Write out the full listing exactly as given, minus the images.

** Start of Stored data **

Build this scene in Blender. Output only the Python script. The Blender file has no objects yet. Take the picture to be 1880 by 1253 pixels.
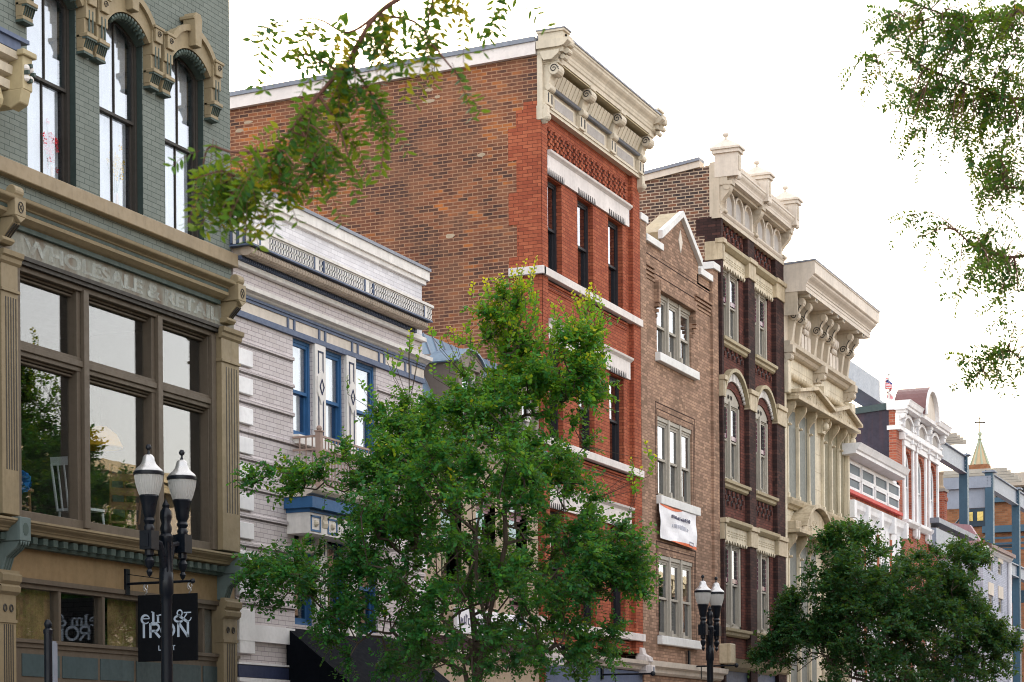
import bpy, math, random
import numpy as np
from mathutils import Vector, Matrix, noise
from math import sin, cos, pi, radians, atan, sqrt

SC = bpy.context.scene
# ------------------------------------------------------------------ camera
# x runs along the street, y into the block (facades near y = 0), z up
TH = atan(1660 / 3900); FPX = 3900.0; CX, CY = 940.0, 1389.0; ROLL = 0.008
CAM = Vector((0.0, -16.0, 1.6))
VD = Vector((cos(TH), sin(TH), 0)); RT = Vector((sin(TH), -cos(TH), 0)); UP = Vector((0, 0, 1))
cd = bpy.data.cameras.new("camera"); cam = bpy.data.objects.new("camera", cd)
SC.collection.objects.link(cam)
_r = RT * cos(ROLL) - UP * sin(ROLL); _u = UP * cos(ROLL) + RT * sin(ROLL)
cam.matrix_world = Matrix(((_r.x, _u.x, -VD.x, CAM.x), (_r.y, _u.y, -VD.y, CAM.y), (_r.z, _u.z, -VD.z, CAM.z), (0, 0, 0, 1)))
cd.sensor_fit = 'HORIZONTAL'; cd.sensor_width = 36; cd.lens = 36 * FPX / 1880
cd.shift_y = (CY - 626.5) / 1880; cd.clip_end = 3000; cd.clip_start = 0.1
cd.dof.use_dof = True; cd.dof.focus_distance = 36; cd.dof.aperture_fstop = 11
SC.camera = cam
# ------------------------------------------------------------------ sky, sun, exposure
SUN_EL, SUN_AZ = radians(14), radians(38)        # azimuth measured from +x towards +y: behind the roofs
W_ = bpy.data.worlds.new("World"); SC.world = W_; W_.use_nodes = True
nt = W_.node_tree; nt.nodes.clear()
sky = nt.nodes.new('ShaderNodeTexSky'); sky.sky_type = 'NISHITA'; sky.sun_disc = False
sky.sun_elevation = SUN_EL; sky.sun_rotation = pi / 2 - SUN_AZ; sky.dust_density = 4; sky.air_density = 1.0
bg1 = nt.nodes.new('ShaderNodeBackground'); bg1.inputs[1].default_value = 0.13
bg2 = nt.nodes.new('ShaderNodeBackground'); bg2.inputs[0].default_value = (1.0, 0.925, 0.845, 1); bg2.inputs[1].default_value = 0.72
ad = nt.nodes.new('ShaderNodeAddShader'); wo = nt.nodes.new('ShaderNodeOutputWorld')
nt.links.new(sky.outputs[0], bg1.inputs[0]); nt.links.new(bg1.outputs[0], ad.inputs[0])
nt.links.new(bg2.outputs[0], ad.inputs[1]); nt.links.new(ad.outputs[0], wo.inputs[0])
sl = bpy.data.lights.new("sun", 'SUN'); sl.energy = 2.2; sl.angle = radians(3); sl.color = (1, 0.86, 0.66)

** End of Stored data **

## Full response:
Build this scene in Blender. Output only the Python script. The Blender file has no objects yet. Take the picture to be 1880 by 1253 pixels.
import bpy, math, random
import numpy as np
from mathutils import Vector, Matrix, noise
from math import sin, cos, pi, radians, atan, sqrt

SC = bpy.context.scene
# ------------------------------------------------------------------ camera
# x runs along the street, y into the block (facades near y = 0), z up
TH = atan(1660 / 3900); FPX = 3900.0; CX, CY = 940.0, 1389.0; ROLL = 0.008
CAM = Vector((0.0, -16.0, 1.6))
VD = Vector((cos(TH), sin(TH), 0)); RT = Vector((sin(TH), -cos(TH), 0)); UP = Vector((0, 0, 1))
cd = bpy.data.cameras.new("camera"); cam = bpy.data.objects.new("camera", cd)
SC.collection.objects.link(cam)
_r = RT * cos(ROLL) - UP * sin(ROLL); _u = UP * cos(ROLL) + RT * sin(ROLL)
cam.matrix_world = Matrix(((_r.x, _u.x, -VD.x, CAM.x), (_r.y, _u.y, -VD.y, CAM.y), (_r.z, _u.z, -VD.z, CAM.z), (0, 0, 0, 1)))
cd.sensor_fit = 'HORIZONTAL'; cd.sensor_width = 36; cd.lens = 36 * FPX / 1880
cd.shift_y = (CY - 626.5) / 1880; cd.clip_end = 3000; cd.clip_start = 0.1
cd.dof.use_dof = True; cd.dof.focus_distance = 36; cd.dof.aperture_fstop = 11
SC.camera = cam
# ------------------------------------------------------------------ sky, sun, exposure
SUN_EL, SUN_AZ = radians(14), radians(38)        # azimuth measured from +x towards +y: behind the roofs
W_ = bpy.data.worlds.new("World"); SC.world = W_; W_.use_nodes = True
nt = W_.node_tree; nt.nodes.clear()
sky = nt.nodes.new('ShaderNodeTexSky'); sky.sky_type = 'NISHITA'; sky.sun_disc = False
sky.sun_elevation = SUN_EL; sky.sun_rotation = pi / 2 - SUN_AZ; sky.dust_density = 4; sky.air_density = 1.0
bg1 = nt.nodes.new('ShaderNodeBackground'); bg1.inputs[1].default_value = 0.13
bg2 = nt.nodes.new('ShaderNodeBackground'); bg2.inputs[0].default_value = (1.0, 0.925, 0.845, 1); bg2.inputs[1].default_value = 0.72
ad = nt.nodes.new('ShaderNodeAddShader'); wo = nt.nodes.new('ShaderNodeOutputWorld')
nt.links.new(sky.outputs[0], bg1.inputs[0]); nt.links.new(bg1.outputs[0], ad.inputs[0])
nt.links.new(bg2.outputs[0], ad.inputs[1]); nt.links.new(ad.outputs[0], wo.inputs[0])
sl = bpy.data.lights.new("sun", 'SUN'); sl.energy = 2.2; sl.angle = radians(3); sl.color = (1, 0.86, 0.66)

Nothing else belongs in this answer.